The future: From static services to agentic AI 


The definition of a future-ready government will shift from "static digital services" to "AI-enabled, context-aware digital operations", the panellists noted.  


Ho likened this to the shift from paper to digital maps where the tool adapts to the user’s orientation and location in real-time, rather than the user adapting to the tool. 


Citizen interactions with government are becoming more numerous, more contextual, and more demanding. Meeting these expectations consistently requires a level of coordination, responsiveness, and continuity that traditional service models and human‑led workflows struggle to support on their own. 


This is the gap agentic AI systems can fill where they are capable of acting autonomously on behalf of users. It represents the next frontier precisely because it offers something governments never could before: infinite, personalised attention for every citizen need. 


"The discussion concluded with Chen emphasising that the true measure of this transformation would not lie in technical specifications, but in levels of trust." 


"Ultimately, it comes down to whether the right governance and safeguards are in place for people to trust AI in the same way they trust human judgement,” he said. 
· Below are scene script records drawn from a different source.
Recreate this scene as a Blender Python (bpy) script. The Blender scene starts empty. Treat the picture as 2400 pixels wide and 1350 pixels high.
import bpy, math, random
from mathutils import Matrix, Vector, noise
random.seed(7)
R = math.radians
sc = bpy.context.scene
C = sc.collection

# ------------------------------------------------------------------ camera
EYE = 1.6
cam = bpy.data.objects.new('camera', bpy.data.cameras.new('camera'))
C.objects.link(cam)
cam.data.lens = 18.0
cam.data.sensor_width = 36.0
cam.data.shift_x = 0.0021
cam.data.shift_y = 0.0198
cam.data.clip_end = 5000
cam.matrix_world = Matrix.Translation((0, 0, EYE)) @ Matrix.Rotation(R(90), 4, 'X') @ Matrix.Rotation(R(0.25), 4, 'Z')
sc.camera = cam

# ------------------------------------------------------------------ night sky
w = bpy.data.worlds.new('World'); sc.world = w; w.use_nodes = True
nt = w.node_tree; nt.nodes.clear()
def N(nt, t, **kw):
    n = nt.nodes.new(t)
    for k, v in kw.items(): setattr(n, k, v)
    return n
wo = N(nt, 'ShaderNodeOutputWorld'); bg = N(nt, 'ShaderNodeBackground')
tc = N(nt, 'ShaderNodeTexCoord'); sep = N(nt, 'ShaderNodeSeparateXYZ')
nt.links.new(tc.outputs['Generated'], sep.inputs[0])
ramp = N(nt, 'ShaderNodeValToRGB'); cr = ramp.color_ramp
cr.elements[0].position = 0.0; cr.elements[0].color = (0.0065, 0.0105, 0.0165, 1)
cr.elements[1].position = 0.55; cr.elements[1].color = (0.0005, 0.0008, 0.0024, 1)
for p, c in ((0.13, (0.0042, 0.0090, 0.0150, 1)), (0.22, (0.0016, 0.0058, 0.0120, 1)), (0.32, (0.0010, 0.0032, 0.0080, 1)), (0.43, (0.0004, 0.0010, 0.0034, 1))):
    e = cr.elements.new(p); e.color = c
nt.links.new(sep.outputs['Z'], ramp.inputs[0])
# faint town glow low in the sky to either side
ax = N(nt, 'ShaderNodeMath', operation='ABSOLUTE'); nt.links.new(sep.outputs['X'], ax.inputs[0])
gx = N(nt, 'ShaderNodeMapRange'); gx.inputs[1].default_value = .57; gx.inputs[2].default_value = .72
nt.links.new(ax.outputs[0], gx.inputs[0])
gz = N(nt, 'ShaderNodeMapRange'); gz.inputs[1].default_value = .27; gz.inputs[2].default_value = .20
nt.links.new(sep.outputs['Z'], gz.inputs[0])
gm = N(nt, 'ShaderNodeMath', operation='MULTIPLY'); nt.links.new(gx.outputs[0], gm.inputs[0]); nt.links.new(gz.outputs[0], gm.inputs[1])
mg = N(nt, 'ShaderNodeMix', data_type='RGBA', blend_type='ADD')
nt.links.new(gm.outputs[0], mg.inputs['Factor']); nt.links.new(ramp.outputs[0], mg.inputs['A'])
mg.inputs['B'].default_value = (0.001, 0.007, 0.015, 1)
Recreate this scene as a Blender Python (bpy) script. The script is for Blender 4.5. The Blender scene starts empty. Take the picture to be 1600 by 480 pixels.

The panel made one thing clear: the future-ready government will not be defined by the sophistication of its technology, but by the depth of trust citizens place in it.  


And that trust, as every panellist agreed, has to be earned: one interaction, one decision, and one carefully designed experience at a time. 


For Singapore, where public confidence in government institutions runs high, the stakes of getting this wrong are real. But so is the opportunity.


The foundations, the thinking, the frameworks, the honest conversations are already being laid.